-------- Data shown --------
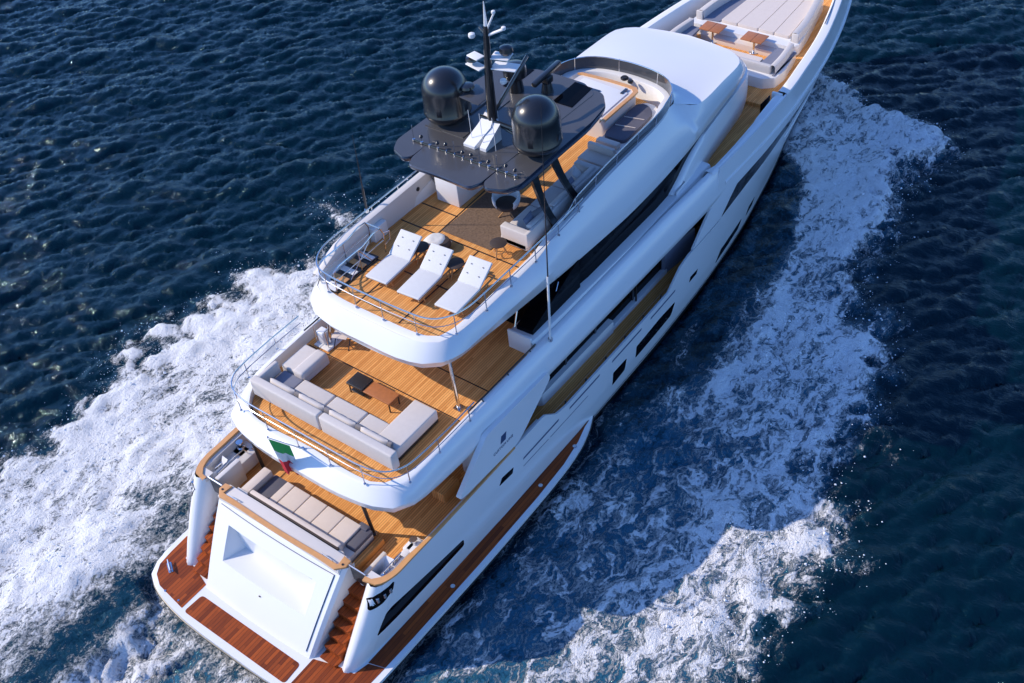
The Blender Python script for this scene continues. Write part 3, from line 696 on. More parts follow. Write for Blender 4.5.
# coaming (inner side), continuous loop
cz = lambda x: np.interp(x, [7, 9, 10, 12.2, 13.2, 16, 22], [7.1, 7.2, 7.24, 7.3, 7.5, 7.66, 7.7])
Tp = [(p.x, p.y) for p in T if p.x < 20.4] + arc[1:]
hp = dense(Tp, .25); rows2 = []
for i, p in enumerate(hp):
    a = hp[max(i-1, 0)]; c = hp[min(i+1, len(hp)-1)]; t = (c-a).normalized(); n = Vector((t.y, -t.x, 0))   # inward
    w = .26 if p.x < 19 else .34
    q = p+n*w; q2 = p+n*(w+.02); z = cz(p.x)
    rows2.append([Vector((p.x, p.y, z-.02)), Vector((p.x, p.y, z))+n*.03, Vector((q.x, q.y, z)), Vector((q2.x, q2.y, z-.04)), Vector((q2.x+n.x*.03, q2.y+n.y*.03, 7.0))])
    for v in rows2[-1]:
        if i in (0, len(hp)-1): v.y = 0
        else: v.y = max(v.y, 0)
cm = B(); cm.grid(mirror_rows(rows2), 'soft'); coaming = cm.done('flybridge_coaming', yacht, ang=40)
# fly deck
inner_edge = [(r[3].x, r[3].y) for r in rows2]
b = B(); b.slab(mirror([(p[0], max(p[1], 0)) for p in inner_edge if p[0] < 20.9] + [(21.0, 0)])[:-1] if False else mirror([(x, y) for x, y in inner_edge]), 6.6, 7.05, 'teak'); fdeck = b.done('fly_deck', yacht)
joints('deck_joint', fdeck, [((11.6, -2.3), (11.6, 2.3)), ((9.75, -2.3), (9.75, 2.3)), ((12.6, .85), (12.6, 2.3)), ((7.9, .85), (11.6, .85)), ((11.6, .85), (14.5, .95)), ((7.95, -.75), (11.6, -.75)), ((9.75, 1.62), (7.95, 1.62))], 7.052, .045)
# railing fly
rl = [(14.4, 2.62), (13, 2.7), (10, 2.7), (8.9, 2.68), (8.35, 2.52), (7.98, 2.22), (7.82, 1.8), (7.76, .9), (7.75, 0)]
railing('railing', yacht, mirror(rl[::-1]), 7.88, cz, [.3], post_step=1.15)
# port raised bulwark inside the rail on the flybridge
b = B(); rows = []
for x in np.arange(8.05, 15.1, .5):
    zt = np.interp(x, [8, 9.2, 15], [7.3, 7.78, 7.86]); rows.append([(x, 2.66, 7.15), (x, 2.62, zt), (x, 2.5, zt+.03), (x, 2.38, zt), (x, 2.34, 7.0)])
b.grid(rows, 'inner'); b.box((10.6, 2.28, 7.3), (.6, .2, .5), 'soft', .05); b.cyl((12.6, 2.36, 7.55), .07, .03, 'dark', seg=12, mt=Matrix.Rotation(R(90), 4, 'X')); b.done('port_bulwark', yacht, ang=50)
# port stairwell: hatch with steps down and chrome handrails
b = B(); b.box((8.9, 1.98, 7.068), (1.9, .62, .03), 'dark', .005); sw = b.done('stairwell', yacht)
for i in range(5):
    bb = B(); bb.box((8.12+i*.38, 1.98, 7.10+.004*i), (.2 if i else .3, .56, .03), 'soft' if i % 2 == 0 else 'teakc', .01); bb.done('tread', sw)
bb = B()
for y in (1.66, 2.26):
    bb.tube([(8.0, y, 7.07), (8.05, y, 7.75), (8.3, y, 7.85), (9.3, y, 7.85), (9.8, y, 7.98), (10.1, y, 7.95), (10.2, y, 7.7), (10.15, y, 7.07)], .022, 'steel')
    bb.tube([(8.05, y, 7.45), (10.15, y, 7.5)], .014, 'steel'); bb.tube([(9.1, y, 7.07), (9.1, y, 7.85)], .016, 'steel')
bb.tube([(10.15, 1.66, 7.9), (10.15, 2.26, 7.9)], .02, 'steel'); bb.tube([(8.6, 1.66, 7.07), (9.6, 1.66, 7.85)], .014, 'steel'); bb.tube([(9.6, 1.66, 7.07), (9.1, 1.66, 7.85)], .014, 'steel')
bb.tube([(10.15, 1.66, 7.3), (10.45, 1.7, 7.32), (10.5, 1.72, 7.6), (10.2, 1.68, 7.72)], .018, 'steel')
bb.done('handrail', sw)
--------
-------- Data shown --------
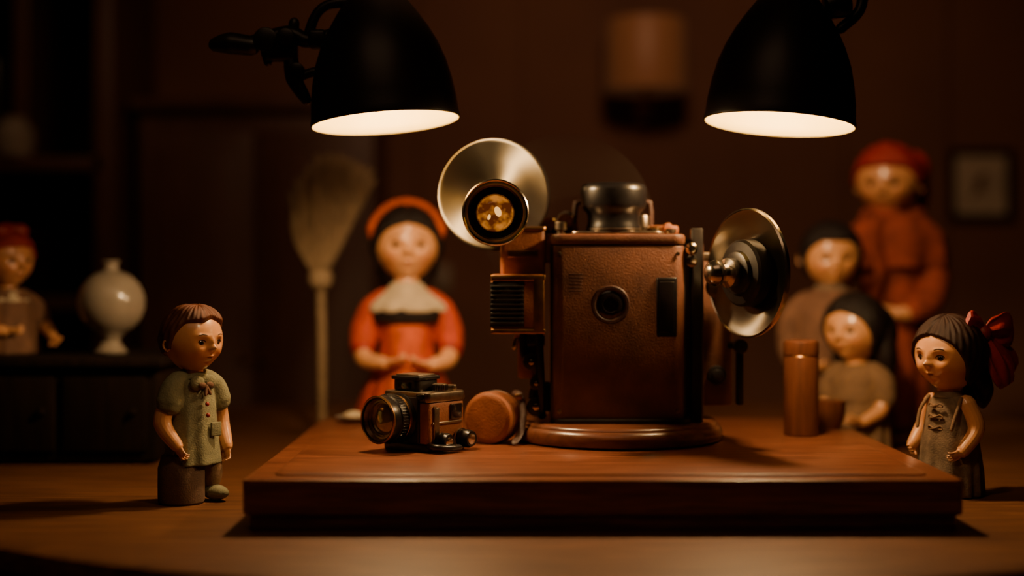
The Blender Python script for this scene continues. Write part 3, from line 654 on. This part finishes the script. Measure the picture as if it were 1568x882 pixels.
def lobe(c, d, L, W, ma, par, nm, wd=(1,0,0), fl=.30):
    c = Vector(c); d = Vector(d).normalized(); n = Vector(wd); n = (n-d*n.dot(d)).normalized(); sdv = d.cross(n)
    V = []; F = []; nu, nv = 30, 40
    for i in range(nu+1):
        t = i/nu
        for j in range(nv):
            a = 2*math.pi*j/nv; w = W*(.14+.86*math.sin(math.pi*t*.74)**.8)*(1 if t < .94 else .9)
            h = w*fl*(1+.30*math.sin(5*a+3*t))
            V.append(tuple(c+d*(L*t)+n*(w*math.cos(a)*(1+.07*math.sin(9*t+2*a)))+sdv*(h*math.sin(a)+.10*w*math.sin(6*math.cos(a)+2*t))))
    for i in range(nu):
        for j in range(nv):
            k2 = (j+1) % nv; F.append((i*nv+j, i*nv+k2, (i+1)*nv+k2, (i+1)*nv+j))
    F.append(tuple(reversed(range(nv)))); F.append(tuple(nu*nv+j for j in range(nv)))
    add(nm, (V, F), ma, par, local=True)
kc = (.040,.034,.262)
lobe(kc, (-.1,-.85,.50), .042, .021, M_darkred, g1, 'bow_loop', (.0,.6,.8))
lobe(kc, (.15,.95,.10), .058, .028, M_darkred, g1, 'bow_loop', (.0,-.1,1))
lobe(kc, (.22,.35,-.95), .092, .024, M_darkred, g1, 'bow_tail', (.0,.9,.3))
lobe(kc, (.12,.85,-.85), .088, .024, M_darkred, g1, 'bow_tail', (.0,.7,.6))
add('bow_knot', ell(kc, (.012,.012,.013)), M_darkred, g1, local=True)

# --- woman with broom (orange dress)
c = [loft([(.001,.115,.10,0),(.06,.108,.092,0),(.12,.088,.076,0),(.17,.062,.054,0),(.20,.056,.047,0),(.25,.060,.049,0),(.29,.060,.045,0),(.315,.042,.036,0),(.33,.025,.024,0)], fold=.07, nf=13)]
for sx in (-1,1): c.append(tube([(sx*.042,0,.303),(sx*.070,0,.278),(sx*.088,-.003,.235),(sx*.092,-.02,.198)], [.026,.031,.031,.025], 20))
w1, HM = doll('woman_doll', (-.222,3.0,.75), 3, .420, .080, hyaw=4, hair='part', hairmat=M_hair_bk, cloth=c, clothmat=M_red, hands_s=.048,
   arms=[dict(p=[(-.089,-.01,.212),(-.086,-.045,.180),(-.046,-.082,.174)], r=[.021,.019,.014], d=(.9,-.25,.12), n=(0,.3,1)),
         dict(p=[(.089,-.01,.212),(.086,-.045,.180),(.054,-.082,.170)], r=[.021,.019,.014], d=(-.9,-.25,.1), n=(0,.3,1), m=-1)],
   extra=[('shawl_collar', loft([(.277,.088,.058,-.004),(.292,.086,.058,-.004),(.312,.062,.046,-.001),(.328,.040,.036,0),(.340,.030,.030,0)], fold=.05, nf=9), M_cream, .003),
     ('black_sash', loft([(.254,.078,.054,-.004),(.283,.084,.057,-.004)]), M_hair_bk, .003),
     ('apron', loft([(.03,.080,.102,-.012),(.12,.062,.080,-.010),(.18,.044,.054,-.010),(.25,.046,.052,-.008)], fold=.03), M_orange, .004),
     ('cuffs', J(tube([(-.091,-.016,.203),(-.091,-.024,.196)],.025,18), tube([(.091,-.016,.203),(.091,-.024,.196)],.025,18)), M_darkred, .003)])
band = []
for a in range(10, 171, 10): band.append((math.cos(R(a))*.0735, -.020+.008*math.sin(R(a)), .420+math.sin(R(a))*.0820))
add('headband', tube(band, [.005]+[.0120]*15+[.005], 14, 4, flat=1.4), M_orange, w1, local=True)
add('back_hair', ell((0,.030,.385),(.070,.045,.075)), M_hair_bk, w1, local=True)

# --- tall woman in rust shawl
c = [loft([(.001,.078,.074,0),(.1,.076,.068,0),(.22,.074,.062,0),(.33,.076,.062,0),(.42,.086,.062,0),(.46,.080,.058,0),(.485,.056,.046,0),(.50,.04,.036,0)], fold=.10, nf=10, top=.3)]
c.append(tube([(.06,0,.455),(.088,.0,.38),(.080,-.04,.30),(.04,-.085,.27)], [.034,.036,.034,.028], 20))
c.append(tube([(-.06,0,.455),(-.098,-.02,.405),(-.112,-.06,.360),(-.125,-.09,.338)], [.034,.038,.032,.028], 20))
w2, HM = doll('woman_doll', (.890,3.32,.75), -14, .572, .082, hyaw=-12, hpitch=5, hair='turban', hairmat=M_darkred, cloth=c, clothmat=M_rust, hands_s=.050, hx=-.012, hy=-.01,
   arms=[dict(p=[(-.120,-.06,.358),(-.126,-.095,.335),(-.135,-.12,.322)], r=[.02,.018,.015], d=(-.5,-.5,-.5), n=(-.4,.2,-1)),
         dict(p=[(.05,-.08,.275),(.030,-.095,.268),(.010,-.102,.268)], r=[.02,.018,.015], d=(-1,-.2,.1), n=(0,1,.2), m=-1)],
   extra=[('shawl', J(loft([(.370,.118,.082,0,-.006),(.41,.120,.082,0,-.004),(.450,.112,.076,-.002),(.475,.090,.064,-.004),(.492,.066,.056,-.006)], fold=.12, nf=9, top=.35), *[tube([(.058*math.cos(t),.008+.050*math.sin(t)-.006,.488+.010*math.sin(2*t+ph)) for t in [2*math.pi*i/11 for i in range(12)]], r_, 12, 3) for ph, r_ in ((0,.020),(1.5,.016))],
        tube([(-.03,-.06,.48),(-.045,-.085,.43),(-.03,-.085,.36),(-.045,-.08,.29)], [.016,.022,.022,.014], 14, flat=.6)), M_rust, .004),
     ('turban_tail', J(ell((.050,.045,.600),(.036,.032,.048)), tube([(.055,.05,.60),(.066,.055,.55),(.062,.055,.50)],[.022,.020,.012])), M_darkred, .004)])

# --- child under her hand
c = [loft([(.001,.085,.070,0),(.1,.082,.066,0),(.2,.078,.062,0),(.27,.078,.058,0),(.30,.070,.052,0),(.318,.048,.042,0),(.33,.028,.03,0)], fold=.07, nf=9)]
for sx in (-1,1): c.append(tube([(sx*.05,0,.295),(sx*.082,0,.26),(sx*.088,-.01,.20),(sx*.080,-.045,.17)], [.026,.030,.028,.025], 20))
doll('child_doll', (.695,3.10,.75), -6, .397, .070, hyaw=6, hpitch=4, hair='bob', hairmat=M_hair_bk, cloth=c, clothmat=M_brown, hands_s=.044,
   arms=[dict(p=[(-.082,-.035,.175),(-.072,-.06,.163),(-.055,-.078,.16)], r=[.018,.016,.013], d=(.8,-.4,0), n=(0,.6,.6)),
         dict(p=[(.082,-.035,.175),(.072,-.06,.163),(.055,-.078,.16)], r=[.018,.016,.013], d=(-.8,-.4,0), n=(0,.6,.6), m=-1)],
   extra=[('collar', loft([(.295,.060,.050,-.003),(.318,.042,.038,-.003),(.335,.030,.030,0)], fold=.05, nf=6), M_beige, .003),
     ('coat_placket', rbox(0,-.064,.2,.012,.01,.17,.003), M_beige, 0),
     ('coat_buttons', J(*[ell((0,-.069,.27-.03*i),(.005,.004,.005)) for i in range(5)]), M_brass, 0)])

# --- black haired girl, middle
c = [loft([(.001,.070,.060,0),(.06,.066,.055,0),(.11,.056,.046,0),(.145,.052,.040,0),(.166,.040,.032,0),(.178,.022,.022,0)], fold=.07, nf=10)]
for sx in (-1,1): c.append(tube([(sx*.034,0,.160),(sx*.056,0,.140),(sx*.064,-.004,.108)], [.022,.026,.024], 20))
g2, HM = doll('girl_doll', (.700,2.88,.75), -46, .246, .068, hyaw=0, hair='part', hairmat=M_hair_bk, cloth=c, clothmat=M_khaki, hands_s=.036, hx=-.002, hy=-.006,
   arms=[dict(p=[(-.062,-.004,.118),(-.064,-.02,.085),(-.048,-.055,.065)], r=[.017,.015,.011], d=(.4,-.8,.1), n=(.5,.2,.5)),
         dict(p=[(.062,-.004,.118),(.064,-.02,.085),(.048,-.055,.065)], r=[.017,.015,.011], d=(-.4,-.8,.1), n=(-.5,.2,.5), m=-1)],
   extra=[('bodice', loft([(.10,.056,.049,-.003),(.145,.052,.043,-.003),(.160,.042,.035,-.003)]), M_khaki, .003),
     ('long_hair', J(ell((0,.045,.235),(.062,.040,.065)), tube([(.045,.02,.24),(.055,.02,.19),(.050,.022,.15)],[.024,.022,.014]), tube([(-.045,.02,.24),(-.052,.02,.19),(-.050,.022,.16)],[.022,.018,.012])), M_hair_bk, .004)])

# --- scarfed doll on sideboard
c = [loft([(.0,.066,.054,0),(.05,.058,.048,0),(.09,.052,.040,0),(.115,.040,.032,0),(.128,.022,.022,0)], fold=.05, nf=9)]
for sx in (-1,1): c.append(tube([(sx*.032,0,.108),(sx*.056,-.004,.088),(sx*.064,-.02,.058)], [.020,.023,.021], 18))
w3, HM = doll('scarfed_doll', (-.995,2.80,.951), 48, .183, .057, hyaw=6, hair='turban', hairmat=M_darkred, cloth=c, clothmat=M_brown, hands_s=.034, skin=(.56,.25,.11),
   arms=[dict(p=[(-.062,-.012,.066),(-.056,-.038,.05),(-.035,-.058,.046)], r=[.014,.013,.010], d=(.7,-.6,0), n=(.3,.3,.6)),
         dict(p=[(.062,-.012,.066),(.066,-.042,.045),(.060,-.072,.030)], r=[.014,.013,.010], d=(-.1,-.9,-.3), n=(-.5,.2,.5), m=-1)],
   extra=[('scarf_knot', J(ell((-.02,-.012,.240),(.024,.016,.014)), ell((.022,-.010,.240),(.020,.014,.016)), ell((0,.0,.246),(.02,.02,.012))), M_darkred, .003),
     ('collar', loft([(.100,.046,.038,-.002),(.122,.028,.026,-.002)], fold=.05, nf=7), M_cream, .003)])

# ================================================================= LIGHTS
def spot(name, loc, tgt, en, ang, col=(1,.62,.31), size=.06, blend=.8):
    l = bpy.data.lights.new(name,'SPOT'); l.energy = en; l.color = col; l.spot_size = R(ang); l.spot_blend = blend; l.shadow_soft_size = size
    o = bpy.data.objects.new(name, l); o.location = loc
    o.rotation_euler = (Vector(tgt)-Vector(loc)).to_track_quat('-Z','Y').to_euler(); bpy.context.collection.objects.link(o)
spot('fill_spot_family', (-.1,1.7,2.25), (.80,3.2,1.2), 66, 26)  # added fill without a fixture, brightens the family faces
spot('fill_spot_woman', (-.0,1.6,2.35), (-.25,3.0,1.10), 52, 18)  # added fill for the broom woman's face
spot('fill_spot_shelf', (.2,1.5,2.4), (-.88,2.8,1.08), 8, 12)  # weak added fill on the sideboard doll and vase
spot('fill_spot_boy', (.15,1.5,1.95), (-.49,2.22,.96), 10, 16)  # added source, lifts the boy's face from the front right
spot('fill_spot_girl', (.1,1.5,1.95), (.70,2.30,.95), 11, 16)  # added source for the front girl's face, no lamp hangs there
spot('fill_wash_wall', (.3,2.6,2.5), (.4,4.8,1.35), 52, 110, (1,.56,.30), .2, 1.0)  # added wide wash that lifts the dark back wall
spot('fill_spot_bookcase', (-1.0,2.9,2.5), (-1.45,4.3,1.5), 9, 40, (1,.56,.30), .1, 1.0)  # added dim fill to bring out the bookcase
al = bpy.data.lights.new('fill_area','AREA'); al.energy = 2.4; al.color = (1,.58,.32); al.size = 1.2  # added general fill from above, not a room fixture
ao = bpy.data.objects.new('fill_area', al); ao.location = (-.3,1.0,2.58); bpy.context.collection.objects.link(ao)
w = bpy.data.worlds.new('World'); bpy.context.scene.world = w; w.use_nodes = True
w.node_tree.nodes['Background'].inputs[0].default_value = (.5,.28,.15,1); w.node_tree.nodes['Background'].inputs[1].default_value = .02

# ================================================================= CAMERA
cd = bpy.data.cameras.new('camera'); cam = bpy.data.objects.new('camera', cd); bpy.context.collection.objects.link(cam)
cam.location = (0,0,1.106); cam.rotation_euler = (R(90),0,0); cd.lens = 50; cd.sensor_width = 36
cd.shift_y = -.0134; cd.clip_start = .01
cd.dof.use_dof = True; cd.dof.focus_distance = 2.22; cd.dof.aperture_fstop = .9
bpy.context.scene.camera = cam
--------
-------- Data shown --------
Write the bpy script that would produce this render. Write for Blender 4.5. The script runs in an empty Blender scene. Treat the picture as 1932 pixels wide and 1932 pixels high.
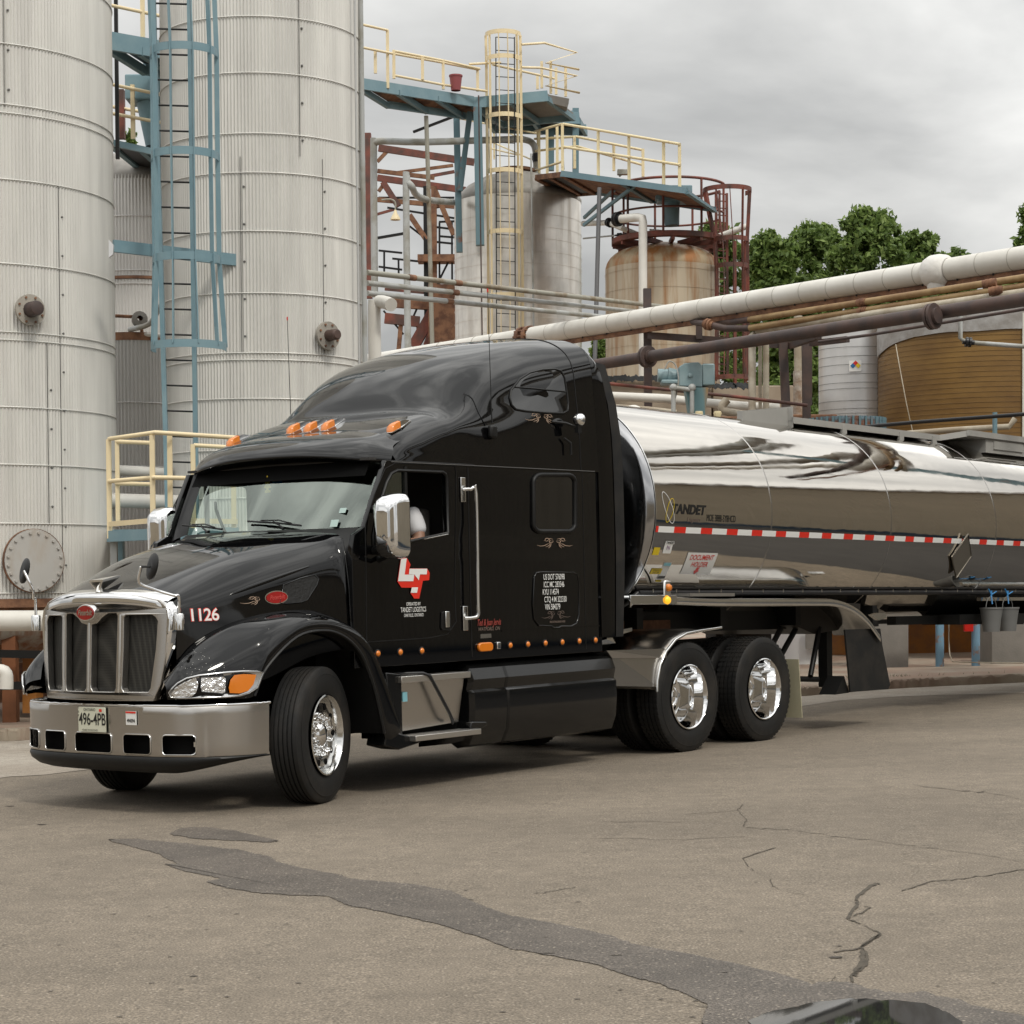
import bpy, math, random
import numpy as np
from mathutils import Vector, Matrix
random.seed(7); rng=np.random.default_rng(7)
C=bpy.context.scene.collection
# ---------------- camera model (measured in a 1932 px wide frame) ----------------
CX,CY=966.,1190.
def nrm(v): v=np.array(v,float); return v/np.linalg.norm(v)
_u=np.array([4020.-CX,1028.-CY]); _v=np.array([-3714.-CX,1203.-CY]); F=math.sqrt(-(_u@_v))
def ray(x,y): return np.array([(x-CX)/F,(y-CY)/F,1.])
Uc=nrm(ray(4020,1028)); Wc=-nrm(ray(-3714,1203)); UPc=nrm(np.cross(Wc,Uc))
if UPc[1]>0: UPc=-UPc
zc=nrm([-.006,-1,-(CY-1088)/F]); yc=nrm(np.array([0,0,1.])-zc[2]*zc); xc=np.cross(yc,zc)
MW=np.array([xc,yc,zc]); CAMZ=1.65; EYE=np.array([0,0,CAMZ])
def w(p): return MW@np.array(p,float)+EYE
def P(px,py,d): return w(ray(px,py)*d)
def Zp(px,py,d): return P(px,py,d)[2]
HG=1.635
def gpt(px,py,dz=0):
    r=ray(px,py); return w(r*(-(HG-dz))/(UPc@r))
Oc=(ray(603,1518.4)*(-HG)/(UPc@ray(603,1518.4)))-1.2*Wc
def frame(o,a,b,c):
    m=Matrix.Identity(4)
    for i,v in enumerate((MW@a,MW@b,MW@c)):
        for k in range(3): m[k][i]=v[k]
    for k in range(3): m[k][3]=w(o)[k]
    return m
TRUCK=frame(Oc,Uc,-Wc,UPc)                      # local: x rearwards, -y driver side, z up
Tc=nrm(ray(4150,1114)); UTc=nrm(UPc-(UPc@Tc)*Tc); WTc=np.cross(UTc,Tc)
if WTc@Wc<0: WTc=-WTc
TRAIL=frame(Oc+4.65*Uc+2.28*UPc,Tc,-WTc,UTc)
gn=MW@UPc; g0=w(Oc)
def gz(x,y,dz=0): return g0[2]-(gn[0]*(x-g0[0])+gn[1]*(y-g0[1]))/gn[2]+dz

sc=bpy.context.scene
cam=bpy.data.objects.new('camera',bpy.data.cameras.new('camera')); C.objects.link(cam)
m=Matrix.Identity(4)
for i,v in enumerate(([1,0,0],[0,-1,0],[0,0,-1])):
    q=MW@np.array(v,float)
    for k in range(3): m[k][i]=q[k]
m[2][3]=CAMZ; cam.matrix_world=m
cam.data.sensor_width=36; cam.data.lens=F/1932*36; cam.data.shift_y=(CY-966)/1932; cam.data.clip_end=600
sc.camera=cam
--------
Among the lines of the data above, count those holding "scene" and state only the number.

7